I’ve written books in all these categories except the last; I hardly ever use published adventures and have no feel for what makes a good one. GURPS Furries is primarily a genre book, but it also has a lot of templates for various furry types, from cartoon velociraptors to kitsune to uplifted chimpanzees.

Are anthropomorphic furries also an option there?

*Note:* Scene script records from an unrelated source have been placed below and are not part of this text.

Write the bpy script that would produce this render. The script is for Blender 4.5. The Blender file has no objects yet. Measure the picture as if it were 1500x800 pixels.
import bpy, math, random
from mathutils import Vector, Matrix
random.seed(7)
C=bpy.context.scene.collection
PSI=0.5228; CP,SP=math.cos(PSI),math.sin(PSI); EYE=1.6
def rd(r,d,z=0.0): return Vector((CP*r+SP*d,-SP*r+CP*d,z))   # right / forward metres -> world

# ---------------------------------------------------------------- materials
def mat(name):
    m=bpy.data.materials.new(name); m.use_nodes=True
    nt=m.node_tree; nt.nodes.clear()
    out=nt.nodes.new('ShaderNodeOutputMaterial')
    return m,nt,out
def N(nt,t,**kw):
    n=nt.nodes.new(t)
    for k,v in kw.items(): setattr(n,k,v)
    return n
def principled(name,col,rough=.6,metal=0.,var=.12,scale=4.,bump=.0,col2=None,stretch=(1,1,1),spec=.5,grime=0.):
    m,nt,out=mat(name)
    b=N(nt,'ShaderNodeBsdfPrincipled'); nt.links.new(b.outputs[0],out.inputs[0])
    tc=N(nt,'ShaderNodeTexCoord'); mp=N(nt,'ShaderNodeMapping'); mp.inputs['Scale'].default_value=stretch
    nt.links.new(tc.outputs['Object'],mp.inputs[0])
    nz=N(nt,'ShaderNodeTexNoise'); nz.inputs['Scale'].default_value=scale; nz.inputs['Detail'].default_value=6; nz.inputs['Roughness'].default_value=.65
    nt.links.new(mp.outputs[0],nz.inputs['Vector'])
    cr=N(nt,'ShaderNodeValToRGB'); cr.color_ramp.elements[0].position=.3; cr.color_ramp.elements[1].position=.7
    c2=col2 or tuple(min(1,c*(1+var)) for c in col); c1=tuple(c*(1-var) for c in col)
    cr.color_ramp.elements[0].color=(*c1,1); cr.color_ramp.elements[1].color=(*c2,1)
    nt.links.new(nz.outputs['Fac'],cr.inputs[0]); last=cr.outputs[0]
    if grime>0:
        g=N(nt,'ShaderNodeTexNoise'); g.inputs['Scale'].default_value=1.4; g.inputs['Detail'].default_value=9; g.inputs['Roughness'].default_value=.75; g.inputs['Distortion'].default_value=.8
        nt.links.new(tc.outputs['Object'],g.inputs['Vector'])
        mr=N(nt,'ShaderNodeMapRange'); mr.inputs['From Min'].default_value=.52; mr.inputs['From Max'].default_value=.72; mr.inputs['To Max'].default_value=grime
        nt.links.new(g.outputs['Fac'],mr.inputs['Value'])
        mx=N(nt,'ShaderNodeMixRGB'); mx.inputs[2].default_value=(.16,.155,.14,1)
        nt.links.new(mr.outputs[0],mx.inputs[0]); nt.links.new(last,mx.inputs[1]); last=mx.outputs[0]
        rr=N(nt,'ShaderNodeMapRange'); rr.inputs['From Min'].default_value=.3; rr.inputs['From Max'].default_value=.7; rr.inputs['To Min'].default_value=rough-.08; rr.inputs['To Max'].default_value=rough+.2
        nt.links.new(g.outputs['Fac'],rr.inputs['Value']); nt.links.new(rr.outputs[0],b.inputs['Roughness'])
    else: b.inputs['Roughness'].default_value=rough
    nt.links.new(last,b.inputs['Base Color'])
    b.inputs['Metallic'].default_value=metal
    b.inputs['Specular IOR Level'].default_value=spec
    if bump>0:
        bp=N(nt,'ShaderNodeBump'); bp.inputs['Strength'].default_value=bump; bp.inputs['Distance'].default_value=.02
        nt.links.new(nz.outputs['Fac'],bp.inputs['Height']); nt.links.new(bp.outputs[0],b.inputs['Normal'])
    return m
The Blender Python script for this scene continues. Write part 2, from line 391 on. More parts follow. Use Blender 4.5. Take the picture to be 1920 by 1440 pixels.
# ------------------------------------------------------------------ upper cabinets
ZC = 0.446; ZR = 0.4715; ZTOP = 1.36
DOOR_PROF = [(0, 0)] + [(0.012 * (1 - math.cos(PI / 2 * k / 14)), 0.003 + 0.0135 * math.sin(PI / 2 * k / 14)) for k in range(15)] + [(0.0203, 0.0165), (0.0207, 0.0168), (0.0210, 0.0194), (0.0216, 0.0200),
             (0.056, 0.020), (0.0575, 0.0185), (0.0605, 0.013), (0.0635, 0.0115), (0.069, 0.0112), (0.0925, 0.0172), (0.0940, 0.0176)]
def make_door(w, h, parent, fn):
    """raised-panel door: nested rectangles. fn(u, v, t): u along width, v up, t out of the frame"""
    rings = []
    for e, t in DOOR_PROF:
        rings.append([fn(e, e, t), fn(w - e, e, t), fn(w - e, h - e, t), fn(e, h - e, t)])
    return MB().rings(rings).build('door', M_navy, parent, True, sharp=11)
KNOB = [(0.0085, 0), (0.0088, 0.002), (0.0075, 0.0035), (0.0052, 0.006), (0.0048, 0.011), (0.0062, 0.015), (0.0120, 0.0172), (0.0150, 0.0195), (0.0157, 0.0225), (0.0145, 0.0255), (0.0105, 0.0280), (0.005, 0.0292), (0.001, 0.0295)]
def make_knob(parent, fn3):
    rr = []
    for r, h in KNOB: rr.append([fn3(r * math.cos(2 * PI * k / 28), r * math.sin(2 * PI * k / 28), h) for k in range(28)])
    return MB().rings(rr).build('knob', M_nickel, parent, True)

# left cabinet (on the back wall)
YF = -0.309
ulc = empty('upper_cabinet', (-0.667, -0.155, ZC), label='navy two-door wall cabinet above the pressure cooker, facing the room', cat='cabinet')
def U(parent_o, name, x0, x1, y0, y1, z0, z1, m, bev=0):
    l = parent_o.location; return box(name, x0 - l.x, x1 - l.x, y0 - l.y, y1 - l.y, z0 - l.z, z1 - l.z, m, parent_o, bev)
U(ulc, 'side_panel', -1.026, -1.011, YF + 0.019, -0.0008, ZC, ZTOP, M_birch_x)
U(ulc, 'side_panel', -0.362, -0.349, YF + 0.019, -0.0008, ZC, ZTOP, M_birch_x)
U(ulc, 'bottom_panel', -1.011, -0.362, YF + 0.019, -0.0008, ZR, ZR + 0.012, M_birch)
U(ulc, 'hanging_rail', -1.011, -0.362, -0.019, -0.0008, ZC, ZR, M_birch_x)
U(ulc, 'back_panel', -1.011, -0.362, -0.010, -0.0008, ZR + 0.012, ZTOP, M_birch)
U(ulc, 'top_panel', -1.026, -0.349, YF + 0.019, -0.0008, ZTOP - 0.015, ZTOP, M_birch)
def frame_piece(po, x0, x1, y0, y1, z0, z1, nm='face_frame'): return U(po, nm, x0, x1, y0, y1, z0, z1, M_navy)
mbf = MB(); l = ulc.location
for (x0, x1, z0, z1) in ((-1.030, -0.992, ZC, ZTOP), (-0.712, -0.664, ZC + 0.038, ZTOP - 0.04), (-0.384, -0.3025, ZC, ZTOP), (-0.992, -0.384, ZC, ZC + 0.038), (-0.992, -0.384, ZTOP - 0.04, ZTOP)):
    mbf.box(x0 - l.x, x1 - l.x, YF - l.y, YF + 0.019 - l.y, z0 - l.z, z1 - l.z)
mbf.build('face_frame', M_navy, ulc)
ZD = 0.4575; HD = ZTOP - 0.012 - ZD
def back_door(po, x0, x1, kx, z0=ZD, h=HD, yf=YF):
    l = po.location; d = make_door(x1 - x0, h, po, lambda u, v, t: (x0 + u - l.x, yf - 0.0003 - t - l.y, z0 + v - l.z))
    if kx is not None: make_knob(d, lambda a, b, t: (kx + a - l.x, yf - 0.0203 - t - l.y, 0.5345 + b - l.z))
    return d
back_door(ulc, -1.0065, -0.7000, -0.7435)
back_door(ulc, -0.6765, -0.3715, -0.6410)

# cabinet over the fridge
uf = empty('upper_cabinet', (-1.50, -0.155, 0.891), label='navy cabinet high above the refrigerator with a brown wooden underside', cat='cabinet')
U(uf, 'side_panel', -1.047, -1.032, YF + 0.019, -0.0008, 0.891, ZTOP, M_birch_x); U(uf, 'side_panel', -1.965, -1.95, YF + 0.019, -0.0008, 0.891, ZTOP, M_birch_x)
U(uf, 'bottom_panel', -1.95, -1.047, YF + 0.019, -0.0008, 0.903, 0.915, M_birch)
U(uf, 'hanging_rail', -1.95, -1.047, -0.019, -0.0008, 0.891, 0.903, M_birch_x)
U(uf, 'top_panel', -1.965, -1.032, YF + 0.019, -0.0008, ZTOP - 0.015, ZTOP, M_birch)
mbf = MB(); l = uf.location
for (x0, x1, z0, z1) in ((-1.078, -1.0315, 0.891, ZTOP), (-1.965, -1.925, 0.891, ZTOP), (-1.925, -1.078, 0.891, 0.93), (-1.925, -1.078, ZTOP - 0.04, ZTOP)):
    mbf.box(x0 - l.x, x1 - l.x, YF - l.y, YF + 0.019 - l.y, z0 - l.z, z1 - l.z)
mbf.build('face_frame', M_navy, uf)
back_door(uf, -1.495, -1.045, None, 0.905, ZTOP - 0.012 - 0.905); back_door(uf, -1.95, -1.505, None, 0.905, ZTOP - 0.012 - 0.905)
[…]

This is not really on topic, but either Masks has drifted substantially from the PBTA core (I have it too, but haven’t read it) or I’m not understanding where you’re coming from on this. The ethos of Apocalypse World and its systems as usually implemented in other PBTA games is heavily improvisional and you are usually explicitly not supposed to do a lot of pre-planning, instead “playing to find out”. Now, they do usually codify GM “moves”, as in, the sorts of things you are supposed to do in terms of responding to player actions as a way of defining the genre of story being played, but I’ve mostly found that these make explicit stuff that experienced GMs do as a matter of course anyhow. I will admit I tend not to end up referring to them much and I’m not sure if that’s poor play on my part or not.